═════ PROVIDED RECORDS
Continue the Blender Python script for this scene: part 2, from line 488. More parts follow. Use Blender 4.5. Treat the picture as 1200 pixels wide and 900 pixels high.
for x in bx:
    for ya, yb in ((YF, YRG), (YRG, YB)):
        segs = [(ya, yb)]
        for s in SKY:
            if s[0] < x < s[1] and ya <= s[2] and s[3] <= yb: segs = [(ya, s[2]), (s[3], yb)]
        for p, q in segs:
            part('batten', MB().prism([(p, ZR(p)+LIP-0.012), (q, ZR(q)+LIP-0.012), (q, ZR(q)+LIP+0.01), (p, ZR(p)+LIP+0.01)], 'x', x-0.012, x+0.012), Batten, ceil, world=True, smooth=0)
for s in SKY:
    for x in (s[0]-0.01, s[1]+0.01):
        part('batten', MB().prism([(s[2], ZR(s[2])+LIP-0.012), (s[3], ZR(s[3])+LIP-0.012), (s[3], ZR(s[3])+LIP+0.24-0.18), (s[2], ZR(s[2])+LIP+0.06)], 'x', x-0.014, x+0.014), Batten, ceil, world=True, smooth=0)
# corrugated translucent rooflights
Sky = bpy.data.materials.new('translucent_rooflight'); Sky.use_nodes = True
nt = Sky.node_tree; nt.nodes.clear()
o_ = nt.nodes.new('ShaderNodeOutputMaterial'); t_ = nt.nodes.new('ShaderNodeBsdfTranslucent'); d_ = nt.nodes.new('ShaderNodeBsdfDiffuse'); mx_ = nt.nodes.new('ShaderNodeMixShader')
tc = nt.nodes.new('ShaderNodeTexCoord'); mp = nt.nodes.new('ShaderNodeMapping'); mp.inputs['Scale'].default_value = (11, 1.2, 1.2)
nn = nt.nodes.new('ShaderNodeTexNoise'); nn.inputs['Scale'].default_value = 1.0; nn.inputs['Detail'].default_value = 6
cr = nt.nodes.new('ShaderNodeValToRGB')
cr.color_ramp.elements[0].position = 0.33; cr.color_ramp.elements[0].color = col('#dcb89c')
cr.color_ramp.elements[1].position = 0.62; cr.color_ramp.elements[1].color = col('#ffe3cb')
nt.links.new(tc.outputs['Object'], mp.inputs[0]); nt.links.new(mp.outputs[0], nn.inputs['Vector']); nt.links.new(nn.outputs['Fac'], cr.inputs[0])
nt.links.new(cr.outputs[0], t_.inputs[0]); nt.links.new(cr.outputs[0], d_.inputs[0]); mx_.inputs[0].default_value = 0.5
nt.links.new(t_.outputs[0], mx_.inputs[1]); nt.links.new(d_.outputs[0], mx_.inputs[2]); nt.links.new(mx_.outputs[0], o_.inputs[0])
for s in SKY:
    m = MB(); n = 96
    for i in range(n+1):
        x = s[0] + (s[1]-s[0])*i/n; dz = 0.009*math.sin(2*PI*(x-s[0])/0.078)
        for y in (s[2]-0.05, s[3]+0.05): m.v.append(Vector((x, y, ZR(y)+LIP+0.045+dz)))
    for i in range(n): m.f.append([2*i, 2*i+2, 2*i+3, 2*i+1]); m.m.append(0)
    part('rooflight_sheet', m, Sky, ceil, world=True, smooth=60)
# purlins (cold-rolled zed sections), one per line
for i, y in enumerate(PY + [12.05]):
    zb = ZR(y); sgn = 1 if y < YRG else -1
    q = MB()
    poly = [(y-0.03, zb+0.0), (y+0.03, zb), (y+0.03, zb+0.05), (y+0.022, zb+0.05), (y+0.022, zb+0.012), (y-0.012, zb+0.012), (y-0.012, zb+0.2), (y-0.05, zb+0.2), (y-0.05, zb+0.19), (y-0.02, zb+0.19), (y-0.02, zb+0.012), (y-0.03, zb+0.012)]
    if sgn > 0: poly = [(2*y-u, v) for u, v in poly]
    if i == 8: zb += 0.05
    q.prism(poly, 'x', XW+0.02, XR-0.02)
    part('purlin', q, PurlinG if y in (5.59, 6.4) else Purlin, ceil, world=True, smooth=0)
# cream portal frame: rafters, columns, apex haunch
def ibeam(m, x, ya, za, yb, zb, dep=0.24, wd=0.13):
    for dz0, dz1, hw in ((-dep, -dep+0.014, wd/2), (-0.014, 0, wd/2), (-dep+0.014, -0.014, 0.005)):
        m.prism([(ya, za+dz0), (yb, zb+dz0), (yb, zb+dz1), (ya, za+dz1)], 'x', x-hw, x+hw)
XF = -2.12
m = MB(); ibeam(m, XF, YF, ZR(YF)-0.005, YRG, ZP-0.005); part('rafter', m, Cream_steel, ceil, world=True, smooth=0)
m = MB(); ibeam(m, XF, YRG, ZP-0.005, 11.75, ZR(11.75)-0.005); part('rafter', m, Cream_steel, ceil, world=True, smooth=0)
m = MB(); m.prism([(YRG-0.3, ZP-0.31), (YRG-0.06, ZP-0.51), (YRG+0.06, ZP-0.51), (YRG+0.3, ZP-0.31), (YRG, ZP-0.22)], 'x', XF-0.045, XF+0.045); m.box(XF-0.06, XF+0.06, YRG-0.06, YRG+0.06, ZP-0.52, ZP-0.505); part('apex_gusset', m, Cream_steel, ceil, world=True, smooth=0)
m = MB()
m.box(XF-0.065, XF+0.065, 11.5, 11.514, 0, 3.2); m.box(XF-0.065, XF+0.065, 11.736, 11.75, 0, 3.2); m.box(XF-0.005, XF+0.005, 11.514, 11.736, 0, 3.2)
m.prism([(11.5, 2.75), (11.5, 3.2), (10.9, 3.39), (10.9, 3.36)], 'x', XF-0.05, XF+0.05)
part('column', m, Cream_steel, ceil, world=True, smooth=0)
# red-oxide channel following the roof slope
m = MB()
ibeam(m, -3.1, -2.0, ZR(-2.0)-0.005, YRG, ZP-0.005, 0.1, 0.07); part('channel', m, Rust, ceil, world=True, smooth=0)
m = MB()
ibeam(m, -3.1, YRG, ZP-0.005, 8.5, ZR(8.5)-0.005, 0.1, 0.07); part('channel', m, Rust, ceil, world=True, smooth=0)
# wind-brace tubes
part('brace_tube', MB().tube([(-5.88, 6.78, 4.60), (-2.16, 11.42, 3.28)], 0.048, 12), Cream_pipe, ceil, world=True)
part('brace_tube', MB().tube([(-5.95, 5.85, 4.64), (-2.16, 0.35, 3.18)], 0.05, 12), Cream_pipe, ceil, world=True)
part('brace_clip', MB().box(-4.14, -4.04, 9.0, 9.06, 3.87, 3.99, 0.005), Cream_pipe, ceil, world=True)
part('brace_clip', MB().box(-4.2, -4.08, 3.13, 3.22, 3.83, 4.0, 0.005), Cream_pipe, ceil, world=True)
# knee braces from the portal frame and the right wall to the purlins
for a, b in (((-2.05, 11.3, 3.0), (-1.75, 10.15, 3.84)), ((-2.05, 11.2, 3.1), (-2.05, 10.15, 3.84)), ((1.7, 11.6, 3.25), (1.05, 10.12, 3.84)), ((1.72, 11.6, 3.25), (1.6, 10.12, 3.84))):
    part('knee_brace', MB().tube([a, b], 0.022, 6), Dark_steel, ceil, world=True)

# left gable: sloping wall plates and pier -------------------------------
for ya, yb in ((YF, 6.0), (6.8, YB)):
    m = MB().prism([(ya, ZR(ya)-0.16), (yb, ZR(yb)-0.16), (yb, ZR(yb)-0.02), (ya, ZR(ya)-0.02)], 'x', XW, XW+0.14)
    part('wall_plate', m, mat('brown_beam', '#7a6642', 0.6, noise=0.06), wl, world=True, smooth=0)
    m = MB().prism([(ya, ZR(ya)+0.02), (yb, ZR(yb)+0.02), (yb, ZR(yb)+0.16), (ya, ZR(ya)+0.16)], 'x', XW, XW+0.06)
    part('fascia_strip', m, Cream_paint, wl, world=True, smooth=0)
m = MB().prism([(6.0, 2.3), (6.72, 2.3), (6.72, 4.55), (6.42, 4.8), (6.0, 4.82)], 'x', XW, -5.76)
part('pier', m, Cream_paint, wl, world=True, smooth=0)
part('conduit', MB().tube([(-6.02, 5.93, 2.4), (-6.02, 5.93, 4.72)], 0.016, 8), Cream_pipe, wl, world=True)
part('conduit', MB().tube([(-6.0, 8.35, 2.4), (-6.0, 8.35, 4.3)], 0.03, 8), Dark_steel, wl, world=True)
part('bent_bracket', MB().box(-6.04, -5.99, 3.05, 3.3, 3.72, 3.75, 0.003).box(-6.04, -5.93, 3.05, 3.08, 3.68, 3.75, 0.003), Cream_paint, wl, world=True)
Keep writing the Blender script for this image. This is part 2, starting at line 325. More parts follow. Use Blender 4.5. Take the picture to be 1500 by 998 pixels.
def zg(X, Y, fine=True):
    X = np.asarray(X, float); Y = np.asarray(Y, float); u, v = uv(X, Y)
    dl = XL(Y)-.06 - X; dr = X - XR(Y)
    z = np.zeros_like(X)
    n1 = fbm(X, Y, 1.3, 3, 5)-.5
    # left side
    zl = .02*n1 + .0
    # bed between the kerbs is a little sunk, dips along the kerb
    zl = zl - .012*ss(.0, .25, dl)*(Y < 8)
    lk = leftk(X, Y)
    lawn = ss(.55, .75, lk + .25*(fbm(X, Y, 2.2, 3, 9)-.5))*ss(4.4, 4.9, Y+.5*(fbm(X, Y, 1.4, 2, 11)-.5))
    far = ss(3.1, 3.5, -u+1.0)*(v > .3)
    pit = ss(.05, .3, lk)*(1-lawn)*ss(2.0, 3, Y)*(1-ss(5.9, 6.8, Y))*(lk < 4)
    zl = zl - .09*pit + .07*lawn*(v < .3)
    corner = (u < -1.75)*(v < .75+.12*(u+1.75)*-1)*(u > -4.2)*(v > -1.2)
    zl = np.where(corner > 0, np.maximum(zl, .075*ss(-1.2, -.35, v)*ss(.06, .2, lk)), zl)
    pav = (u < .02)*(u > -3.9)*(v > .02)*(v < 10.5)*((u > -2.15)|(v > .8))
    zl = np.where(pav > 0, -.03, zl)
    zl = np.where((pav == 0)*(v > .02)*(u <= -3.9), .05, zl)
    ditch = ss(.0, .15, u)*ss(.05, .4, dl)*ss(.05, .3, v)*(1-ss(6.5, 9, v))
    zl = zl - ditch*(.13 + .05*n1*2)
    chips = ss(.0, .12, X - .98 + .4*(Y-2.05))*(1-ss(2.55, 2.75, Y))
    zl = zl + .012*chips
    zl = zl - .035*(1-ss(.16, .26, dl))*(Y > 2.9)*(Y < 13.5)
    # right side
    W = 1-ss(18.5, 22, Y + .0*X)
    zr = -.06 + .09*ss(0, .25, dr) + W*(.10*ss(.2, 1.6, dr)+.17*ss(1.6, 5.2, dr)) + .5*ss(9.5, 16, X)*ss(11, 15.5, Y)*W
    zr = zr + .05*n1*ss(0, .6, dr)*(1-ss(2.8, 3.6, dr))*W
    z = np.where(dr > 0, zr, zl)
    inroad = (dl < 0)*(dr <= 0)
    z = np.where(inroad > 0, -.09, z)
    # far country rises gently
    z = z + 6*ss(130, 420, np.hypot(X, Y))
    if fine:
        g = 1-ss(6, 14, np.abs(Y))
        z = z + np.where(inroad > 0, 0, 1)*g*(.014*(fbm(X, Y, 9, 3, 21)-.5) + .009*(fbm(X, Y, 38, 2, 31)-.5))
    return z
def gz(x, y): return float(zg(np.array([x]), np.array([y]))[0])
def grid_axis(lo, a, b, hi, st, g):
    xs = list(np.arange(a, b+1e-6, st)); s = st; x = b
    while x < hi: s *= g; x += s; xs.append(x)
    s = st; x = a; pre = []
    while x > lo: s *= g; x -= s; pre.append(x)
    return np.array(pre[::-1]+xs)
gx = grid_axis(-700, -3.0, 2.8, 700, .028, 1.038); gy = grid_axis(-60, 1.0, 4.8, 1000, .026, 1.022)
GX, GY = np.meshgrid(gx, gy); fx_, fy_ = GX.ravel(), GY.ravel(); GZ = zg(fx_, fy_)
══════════
## TASK INSTRUCTIONS
Check each line of the data above for the string "parts" and report only how many lines have it.

## REPLY TO THE TASK
2